Published online by Cambridge University Press: 05 August 2012
Stoicism casts a long shadow over early modern moral philosophy. In the late sixteenth century, the efforts of Justus Lipsius and Guillaume Du Vair to formulate a coherent Christian Neostoicism sparked a succession of works aimed at assimilating, or rebutting, central claims of Stoic ethical theory. The impact of Stoicism on the major figures of seventeenth-century philosophy, particularly those of the second half of the century, takes a more subtle form. Among these thinkers, there is little interest in confronting Stoic views directly, either to refute them or defend them. Yet Stoicism makes a vital contribution to the ethical theories of a number of later early modern philosophers, including, most prominently, Descartes, Spinoza, and Leibniz. The theories of these three philosophers differ significantly in their details and in their proximity to Stoic orthodoxy, yet each involves a creative appropriation of Stoic ideas.

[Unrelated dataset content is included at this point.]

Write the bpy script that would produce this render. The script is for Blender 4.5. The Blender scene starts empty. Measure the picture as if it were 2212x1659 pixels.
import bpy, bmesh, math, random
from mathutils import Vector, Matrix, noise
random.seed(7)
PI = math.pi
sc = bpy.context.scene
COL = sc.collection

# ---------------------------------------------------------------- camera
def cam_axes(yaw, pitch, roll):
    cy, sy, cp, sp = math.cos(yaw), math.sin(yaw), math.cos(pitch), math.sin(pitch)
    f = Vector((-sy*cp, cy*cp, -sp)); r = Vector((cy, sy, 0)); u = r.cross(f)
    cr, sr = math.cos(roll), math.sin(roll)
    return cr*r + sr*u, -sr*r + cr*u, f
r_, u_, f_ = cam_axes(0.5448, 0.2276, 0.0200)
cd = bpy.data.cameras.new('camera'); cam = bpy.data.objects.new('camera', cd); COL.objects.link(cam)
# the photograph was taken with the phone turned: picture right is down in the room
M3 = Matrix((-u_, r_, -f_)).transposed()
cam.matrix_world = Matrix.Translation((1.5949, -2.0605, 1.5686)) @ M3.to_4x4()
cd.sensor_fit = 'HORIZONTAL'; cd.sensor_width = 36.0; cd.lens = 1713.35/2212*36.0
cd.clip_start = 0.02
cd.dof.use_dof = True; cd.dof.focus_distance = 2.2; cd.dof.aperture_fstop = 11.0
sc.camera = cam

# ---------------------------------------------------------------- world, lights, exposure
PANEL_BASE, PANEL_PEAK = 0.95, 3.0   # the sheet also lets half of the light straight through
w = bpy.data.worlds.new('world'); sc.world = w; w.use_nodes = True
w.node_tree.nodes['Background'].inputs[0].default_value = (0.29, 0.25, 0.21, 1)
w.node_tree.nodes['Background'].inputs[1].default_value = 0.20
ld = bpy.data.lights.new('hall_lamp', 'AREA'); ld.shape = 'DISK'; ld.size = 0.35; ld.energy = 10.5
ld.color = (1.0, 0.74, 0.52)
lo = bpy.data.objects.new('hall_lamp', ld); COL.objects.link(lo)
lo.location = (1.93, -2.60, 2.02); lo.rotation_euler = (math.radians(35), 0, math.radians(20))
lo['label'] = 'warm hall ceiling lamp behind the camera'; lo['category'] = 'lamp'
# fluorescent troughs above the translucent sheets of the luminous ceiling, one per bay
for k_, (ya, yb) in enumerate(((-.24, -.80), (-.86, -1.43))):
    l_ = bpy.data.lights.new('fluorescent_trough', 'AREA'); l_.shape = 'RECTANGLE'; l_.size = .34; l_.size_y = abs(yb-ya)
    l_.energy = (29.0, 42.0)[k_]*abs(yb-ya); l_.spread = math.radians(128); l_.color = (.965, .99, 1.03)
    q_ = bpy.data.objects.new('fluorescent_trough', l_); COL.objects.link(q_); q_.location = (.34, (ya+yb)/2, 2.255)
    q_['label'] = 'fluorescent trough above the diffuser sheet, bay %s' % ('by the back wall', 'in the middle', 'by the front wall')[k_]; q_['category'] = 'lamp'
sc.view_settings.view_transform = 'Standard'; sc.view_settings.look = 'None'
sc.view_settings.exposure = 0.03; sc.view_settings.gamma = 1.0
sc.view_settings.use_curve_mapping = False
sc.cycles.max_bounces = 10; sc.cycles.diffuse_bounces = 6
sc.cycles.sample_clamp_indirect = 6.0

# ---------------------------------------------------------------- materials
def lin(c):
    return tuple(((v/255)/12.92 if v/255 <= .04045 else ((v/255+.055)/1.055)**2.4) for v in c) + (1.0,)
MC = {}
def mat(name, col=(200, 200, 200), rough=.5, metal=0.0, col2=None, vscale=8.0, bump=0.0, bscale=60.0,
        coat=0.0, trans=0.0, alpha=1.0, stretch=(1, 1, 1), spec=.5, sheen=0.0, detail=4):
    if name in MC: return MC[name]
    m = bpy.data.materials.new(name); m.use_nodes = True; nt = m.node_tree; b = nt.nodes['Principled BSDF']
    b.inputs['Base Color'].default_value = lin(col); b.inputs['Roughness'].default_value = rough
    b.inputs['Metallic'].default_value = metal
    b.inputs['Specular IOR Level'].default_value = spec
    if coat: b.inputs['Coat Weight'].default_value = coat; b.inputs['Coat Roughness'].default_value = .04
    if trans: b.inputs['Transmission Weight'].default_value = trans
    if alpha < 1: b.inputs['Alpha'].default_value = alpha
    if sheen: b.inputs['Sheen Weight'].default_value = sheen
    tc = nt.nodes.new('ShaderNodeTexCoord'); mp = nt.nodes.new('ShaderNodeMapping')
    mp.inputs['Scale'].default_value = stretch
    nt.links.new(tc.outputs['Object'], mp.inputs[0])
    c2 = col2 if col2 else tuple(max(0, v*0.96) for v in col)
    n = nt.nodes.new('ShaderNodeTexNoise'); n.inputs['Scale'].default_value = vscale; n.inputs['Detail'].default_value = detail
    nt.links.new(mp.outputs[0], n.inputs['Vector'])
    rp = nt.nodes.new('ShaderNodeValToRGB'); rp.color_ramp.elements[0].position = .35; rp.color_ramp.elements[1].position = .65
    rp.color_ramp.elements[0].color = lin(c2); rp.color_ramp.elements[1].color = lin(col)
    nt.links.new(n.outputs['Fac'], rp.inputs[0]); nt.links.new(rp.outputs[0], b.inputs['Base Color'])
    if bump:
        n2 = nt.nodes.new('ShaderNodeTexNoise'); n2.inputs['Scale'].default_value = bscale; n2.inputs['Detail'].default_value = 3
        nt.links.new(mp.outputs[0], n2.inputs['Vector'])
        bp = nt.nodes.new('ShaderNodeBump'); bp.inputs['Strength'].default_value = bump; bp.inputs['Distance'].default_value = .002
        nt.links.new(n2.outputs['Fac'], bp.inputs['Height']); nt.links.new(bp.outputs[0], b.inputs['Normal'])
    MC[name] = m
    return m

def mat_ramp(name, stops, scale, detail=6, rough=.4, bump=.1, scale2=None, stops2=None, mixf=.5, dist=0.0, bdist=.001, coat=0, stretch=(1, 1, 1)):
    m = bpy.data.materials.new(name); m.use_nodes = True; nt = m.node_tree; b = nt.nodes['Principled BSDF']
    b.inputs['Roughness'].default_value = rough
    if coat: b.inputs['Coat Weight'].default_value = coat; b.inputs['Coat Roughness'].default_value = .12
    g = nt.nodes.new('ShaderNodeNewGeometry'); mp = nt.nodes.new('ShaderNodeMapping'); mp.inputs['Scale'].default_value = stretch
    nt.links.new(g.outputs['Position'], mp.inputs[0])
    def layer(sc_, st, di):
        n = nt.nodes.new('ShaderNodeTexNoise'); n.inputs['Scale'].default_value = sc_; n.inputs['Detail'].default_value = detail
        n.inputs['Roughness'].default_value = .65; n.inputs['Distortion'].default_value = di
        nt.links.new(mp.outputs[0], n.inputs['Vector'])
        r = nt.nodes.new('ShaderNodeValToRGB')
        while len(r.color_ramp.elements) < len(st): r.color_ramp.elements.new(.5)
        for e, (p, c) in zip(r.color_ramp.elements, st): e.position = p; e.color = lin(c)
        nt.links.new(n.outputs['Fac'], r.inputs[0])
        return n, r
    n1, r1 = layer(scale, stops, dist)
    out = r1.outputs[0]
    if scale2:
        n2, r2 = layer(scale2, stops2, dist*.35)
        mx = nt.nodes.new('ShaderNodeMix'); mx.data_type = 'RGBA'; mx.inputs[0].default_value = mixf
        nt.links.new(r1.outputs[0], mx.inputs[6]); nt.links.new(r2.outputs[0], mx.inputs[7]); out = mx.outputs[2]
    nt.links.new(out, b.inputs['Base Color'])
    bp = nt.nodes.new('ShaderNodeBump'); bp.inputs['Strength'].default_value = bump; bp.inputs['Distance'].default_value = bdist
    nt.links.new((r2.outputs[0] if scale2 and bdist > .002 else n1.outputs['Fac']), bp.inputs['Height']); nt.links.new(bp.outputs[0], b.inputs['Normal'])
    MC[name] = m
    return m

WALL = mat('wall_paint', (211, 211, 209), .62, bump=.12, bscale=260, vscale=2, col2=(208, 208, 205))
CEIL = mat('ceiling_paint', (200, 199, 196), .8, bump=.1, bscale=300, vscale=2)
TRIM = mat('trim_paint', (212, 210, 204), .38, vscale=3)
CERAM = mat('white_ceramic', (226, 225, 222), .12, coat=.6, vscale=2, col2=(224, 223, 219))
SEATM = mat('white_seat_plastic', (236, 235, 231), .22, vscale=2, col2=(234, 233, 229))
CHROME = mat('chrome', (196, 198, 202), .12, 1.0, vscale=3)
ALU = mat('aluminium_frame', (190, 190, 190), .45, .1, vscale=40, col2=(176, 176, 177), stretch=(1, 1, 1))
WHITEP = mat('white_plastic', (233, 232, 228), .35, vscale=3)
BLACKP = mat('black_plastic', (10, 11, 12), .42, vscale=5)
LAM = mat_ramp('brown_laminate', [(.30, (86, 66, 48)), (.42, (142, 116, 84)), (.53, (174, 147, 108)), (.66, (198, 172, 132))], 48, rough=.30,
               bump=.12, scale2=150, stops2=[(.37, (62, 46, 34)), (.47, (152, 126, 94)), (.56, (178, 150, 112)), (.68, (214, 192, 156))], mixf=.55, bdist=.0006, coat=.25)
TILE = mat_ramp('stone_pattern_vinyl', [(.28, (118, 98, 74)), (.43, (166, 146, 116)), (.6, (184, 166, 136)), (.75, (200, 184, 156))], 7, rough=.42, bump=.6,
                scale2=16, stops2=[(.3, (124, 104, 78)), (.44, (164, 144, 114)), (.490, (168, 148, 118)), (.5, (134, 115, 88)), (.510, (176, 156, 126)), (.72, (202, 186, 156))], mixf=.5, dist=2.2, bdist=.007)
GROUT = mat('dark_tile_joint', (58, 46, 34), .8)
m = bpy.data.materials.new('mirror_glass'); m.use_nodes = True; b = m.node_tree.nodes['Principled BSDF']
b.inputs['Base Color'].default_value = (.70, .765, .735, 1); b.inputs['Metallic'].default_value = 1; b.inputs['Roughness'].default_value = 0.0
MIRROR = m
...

A growing body of literature relates the ethical views of Descartes and Spinoza to those of the Stoics. Much less has been written about the Stoic background to Leibniz's ethics. In one sense, this is unsurprising, since it is difficult to extract a systematic ethical theory from Leibniz's fragmentary writings. At the same time, the case demands attention, for Leibniz confronts more directly, and more critically, than Descartes or Spinoza the ramifications of Stoicism for morality, and does so in part by identifying his rationalist predecessors as the modern inheritors of the mantle of Stoicism.